On Wings of Peace
iPalpiti Orchestral Ensemble of International Laureates
Eduard Schmieder, conductor
On Wings of Peace is available on all major streaming platforms. Physical CDs are available via bandcamp.
iPalpiti’s mission, to unite people through the spiritual affirmation of music, has never been more resonant than in the performances on this remarkable disc. In a time when the call of despair is loud, On Wings of Peace offers hope and heart.
This album embraces the world. It brings the united voices of more than 25 musicians from 20 different countries, from Korea to Ecuador to Turkmenistan, performing music by an array of composers from across the globe.
Mendelssohn’s youthful String Symphony ushers in the festival, with its boundless expression of hope and joy. iPalpiti’s musicians play it as with a single voice.
Next, iPalpiti pairs two very different pieces from the Middle East. In Kaddish, the Israeli composer Mark Kopytman gives musical voice to the profound ancient prayer that conveys love of life, even in the darkest of times, performed in a deeply felt solo by the Czech cellist Vilém Vlček. In Klezmer Dances, the American-Syrian composer Kareem Roustom and the Italian violin virtuoso Davide De Ascaniis display the universality of joy and dance, through music whose roots lie in the Jewish diaspora.

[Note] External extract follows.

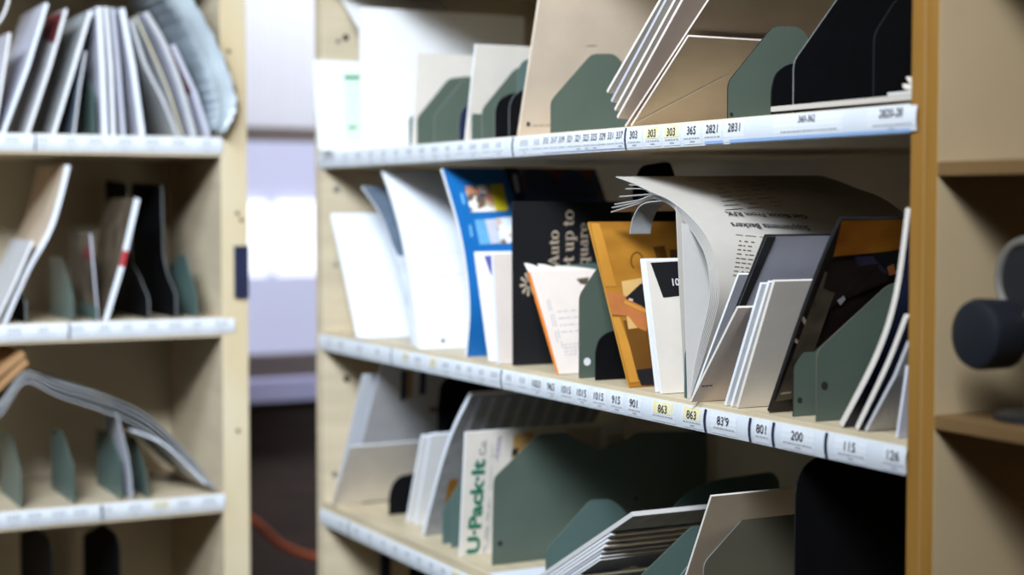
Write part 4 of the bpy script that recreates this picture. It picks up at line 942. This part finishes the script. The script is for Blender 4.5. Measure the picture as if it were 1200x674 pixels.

From Ukraine comes the third movement of Quiet Music, by the Ukrainian composer Valentin Silvestrov. The piece is gentle beyond words, “a symbol of something that cannot be expressed” as Silvestrov wrote.
Joaquín Turina Pérez studied and worked with the likes of Moszkowski, Ravel, and Debussy, and is commonly known as a composer of Spanish themed music. His dazzling Rapsodia Sinfonica, played here, weaves the particularity of Catalan and Roma themes into a rich romantic landscape of universal appeal, led by the rising American pianist Michael Davidman. Enescu’s Romanian Rhapsody, featuring the brilliant Czech violinist Pavel Šporcl, comes from a revered composer whose musical scope is as wide as iPalpiti’s. Indeed, it was Enescu who introduced iPalpiti’s founding advisor, Lord Yehudi Menuhin, to Javanese Gamelan music. Like iPalpiti, Enescu deeply understood that great music surpassed nationality, and that it can be a messenger of peace and understanding.

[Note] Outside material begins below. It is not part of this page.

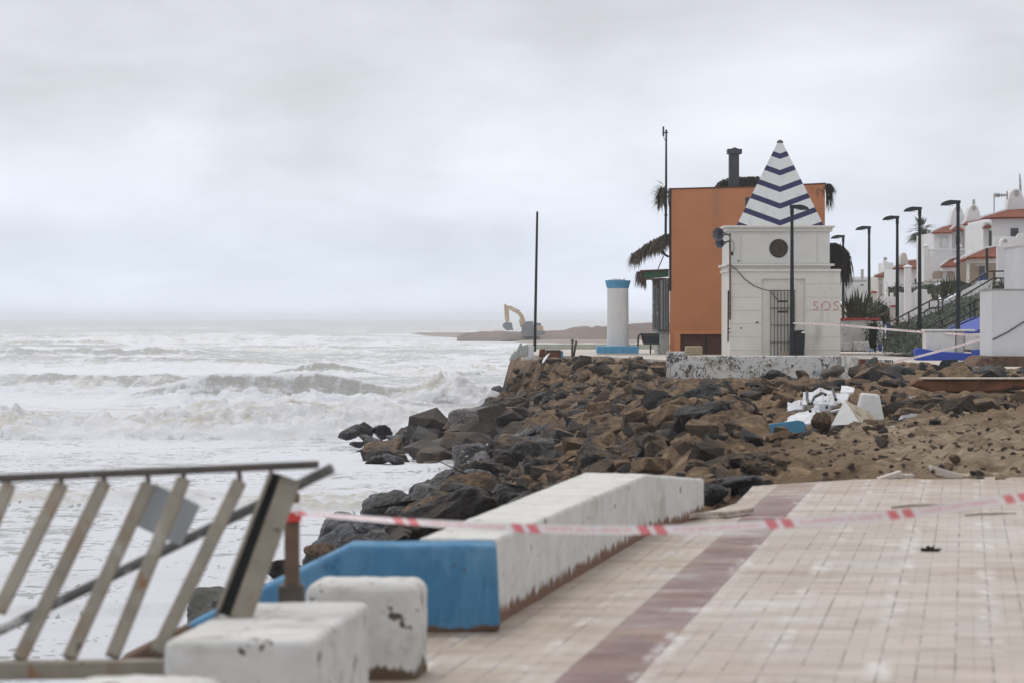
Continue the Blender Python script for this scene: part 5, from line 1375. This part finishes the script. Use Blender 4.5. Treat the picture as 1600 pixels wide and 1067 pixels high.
# ================================================================== RIGHT-HAND SIDE
d = 84.0
r = thing('white_wall', P(1590, 575, d), 'big plain whitish wall with a thin cable across it, on a crumbling brown foundation', 'wall')
MB().bpx(1550, 1760, 453.5, 557, d, 2.2).build('wall', 'render_white', r, bevel=.02)
MB().bpx(1549, 1760, 451.8, 453.4, d - .03, 2.26).build('coping', 'slab_grey', r)
MB().ppx([(1520, 574), (1527, 564), (1537, 556.5), (1560, 556), (1760, 559), (1760, 583), (1560, 581), (1524, 579)], d - .25, 2.6).build('foundation', 'foundation', r, bevel=.06, seg=3)
MB().tube([P(1551, 531, d - .03), P(1575, 519, d - .04), P(1602, 502, d - .04), P(1640, 480, d - .04)], .018, 6).build('cable', 'black_hose', r)
d = 99.0
r = thing('upper_wall', P(1610, 452, d), 'pale house wall standing above the big plain wall at the picture edge', 'wall')
MB().bpx(1592.5, 1800, 385, 470, d, 3).build('wall', 'render_white', r)
MB().bpx(1591.5, 1800, 383.5, 385, d - .05, 3.1).build('coping', 'house_cream', r)

# stairs complex: blue kerb, white planter walls, blue ramp
d = 96.0
r = thing('stair_planter', P(1480, 566, d), 'white planter wall on a royal blue kerb at the foot of the stairs', 'planter')
MB().ppx([(1430, 546), (1436, 543), (1460, 548), (1520, 552), (1520, 569), (1480, 567), (1431, 562)], d, .5).build('kerb', 'royal_blue', r, bevel=.02)
MB().bpx(1447, 1493, 518.5, 552, d + .52, .9).build('front_wall', 'hut_trim', r, bevel=.04)
MB().bpx(1494, 1507, 518.5, 551, d + .62, .9).build('pier', 'house_cream', r, bevel=.03)
MB().bpx(1508, 1535.5, 521.5, 546.5, d + .5, .9).build('side_wall', 'hut_trim', r, bevel=.03)
MB().bpx(1446, 1524, 515, 518.4, d + .48, 1.0).build('coping', 'column_white', r, bevel=.02)
r2 = thing('stairway', P(1545, 565, d), 'royal blue stepped stair side rising behind the plain white wall', 'stairs')
MB().ppx([(1520.5, 571), (1520.5, 547), (1535, 545.5), (1552, 538), (1552, 571)], d - .3, .4).build('stair_skirt', 'royal_blue', r2, bevel=.015)
MB().ppx([(1536, 545), (1536, 522), (1552, 509), (1552, 538)], d + .3, .3).build('side_panel', 'render_white', r2, bevel=.01)
q_ = [P(1480, 517.5, 101), P(1553, 517.5, 101), P(1553, 489, 107.5), P(1527, 497, 107.5)]
MB().add(q_ + [v - Vector((0, 0, .5)) for v in q_], [(0, 1, 2, 3), (7, 6, 5, 4), (0, 4, 5, 1), (1, 5, 6, 2), (2, 6, 7, 3), (3, 7, 4, 0)]).build('ramp', 'royal_blue', r2)
MB().add([v + Vector((-.06, 0, .0)) for v in (q_[0], q_[3])] + [v + Vector((.02, 0, .07)) for v in (q_[0], q_[3])] + [v + Vector((-.06, 0, .07)) for v in (q_[0], q_[3])], [(0, 1, 5, 4), (4, 5, 3, 2), (2, 3, 1, 0), (0, 4, 2), (1, 3, 5)]).build('ramp_kerb', 'royal_blue', r2)
MB().tube([P(1536, 548, d + .2), P(1536, 512, d + .2)], .03, 6).build('handrail_post', 'black_iron', r2)
MB().bar(P(1528, 517.5, d + .2), P(1553, 506.5, d + .2), .06, .05).build('handrail', 'black_iron', r2)
MB().bar(P(1536, 529, d + .2), P(1553, 521.5, d + .2), .06, .05).build('handrail', 'black_iron', r2)

def rails(name, lines, posts, d0, label, rad=.035):
    r = thing(name, P(*posts[0][:2], d0), label, 'handrail')
    for ln in lines: MB().tube([P(x, y, dd) for x, y, dd in ln], rad, 6).build('rail', 'black_iron', r)
    for x, y0, y1, dd in [(p[0], p[1], p[2], p[3]) for p in posts]: MB().tube([P(x, y0, dd), P(x, y1, dd)], rad * .9, 6).build('post', 'black_iron', r)
rails('handrail', [[(1372, 513, 117), (1400, 499, 118), (1455, 469.5, 120), (1473, 468.5, 120.5), (1500, 453, 121), (1545, 424.5, 122), (1593, 423.5, 122)],
                   [(1378, 527, 117), (1400, 514, 118), (1455, 481.5, 120), (1473, 480.5, 120.5), (1500, 466, 121), (1552, 435, 122), (1593, 435, 122)]],
      [(1381, 509, 545, 117), (1420, 488, 505, 118.5), (1452, 471, 493, 120), (1466, 469, 485, 120), (1473, 468, 486, 120.5), (1500, 453, 475, 121), (1553, 423, 452, 122)], 118, 'long black handrail climbing the stairs above the hedge')
rails('handrail', [[(1436, 518, 105), (1480, 496, 106), (1524, 469.5, 107), (1546, 468.5, 107)], [(1450, 520, 105), (1490, 503, 106), (1524, 483, 107), (1546, 482.5, 107)]],
      [(1472, 500, 516, 106), (1516, 474, 500, 107), (1523, 469, 497, 107), (1545, 466, 490, 107)], 106, 'shorter black handrail in front of the hedge, above the blue ramp')
o = MB().add([P(1385, 521, 118), P(1535, 438, 122.5), P(1550, 438, 122.6), P(1550, 456, 122.6), P(1385, 541, 118), P(1385, 521, 118.4), P(1535, 438, 122.9), P(1550, 438, 123), P(1550, 456, 123), P(1385, 541, 118.4)],
             [(4, 3, 2, 1, 0), (5, 6, 7, 8, 9), (0, 1, 6, 5), (1, 2, 7, 6), (2, 3, 8, 7), (0, 5, 9, 4)]).build('stair_parapet', 'render_white', loc=P(1385, 541, 118)); tag(o, 'sloping white parapet of the stairs between hedge and handrail', 'parapet')
for px0, px1, py0, py1, dd, lab in [(1385.5, 1392, 506, 530, 114.5, 'royal blue post at the foot of the climbing handrail'), (1373.5, 1378, 538, 549, 110, 'small blue stub at the hedge corner by the white gatepost')]:
    o = MB().bpx(px0, px1, py0, py1, dd, .18).build('blue_post', 'royal_blue', loc=P(px0, py1, dd), bevel=.01); tag(o, lab, 'post')

# hedge and other planting
def leaves_on(mb, pts, n, size, rnd, up=.5, jit=.12):
    for i in range(n):
        p = pts(rnd); dv = Vector((rnd.gauss(0, 1), rnd.gauss(0, 1), rnd.gauss(up, .8)))
        mb.blade(p + Vector((rnd.gauss(0, jit), rnd.gauss(0, jit), rnd.gauss(0, jit))), dv, size * rnd.uniform(.6, 1.4), size * .55, .2, 2)
def strip(bot, top):
    b = [P(*q) for q in bot]; tp = [P(*q) for q in top]
    def f(u, v):
        k = u * (len(b) - 1); j = min(int(k), len(b) - 2); s = k - j
        return b[j].lerp(b[j + 1], s).lerp(tp[j].lerp(tp[j + 1], s), v)
    return f
def hedge(name, bot, top, n, size, mat, label, seed, thick=.5, nu=40, nv=14):
    f = strip(bot, top); rnd = random.Random(seed); vs, fs = [], []
    for j in range(nv + 1):
        for i in range(nu + 1):
            p = f(i / nu, j / nv); k = mnoise.fractal(p * 1.1, .9, 2, 4)
            vs.append(p + Vector((0, 0, k * .22)) + Vector((0, -k * .15, 0)))
    for j in range(nv):
        for i in range(nu):
            o_ = j * (nu + 1) + i; fs.append((o_, o_ + 1, o_ + nu + 2, o_ + nu + 1))
    mb = MB().add(vs, fs)
    r = thing(name, P(*bot[0]), label, 'hedge')
    mb.build('stems', 'leaf_ivy', r)
    lf = MB()
    def pick(q):
        u, v = q.random(), q.random(); p = f(u, v); k = mnoise.fractal(p * 1.1, .9, 2, 4)
        return p + Vector((0, -.05 - k * .15, .05 + k * .22))
    leaves_on(lf, pick, n, size, rnd); lf.build('foliage', mat, r)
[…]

Mahler’s arrangement of Schubert’s Death and the Maiden quartet closes the program and is a kind of bookend to Mendelssohn’s youthful String Symphony. In the Schubert song that gives the piece its name, the young Maiden sings of her love of life, while Death intones its universal power. Youthful joy struggles with a profound awareness of the fragility of our human lives.
It is iPalpiti’s fervent belief that great music speaks to the deepest part of the human spirit. That it can heal. That it can inspire. That it can awaken and strengthen the bonds between us, regardless of nation or creed. It is to this belief that this album is lovingly dedicated.